A powerful message from Ambassador Marks
THE story told by Ambassador Audrey Marks to St Mary High School graduates recently should be recommended reading for our young people.
It’s the kind of story that, hopefully, will provide vulnerable youngsters with the strength and integrity to resist the get-rich-quick temptation that is so often thrown at them.
Ambassador Marks told the graduating class that during her years working at Air Jamaica she started travelling to the United States, the United Kingdom, the Caribbean and Canada, taking Jamaican rum which she sold in an effort to supplement her income.
After a year, she said, the business started thriving to the point where, because she was seen so often by Customs officers, she would be “mostly just waved through”.
The temptation to smuggle drugs, she said, came from a relative who noticed how quickly she exited the airport.
After her initial shock at the suggestion, Ambassador Marks admitted that she thought of what she could do with the volume of money she was told she could earn from getting involved in that illegal activity.
But the more she thought about it was the more her mind turned against the idea. For, as she told the St Mary High youngsters, “it was a battle of the value system I was raised with and the desire to have easy riches”.
Her career goals, she said, were far more important than quick money.
That, we hold, is a powerful message for young people coming from a successful businesswoman who has also served her country in one of the highest posts in the foreign service — Jamaica’s ambassador to the United States.

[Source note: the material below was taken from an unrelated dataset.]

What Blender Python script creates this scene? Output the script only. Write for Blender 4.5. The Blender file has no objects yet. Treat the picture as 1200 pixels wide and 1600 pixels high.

For, if Ms Marks had any blemish, no matter how small, on her record, there was no way that she would have been allowed to serve in that post.
While her address was delivered to students leaving St Mary High School, it bears relevance to youngsters across Jamaica.
“Times are difficult,” she said, “and you may be approached, but getting involved in any form of illegality — stealing, scamming, drug-running, gunrunning, to even the simplest form of wrong activity — is contrary to giving yourself the opportunity to live out your most audacious self without fear or favour.”
Too often we have seen in this country youngsters who adopt the wrong value systems mainly because they are influenced by adults who really should know better but who themselves are warped in their thinking.
But a lot of the bad decisions made by young people could easily have been avoided by good parenting.
We acknowledge that parenting is not an easy job. However, people who have children need to accept that they have a responsibility to instil in them good values, and that it is also their job to mould them into responsible citizens.
For those parents who find that task difficult, the State has programmes that can help them. So they have no excuse.
Ambassador Marks’s parents obviously did a good job of raising her, and they should be commended for it. But the ambassador also deserves our praise for not only refusing to yield to the temptation placed before her many years ago, but for sharing her story in the hope that it will change the minds of those who might be going astray.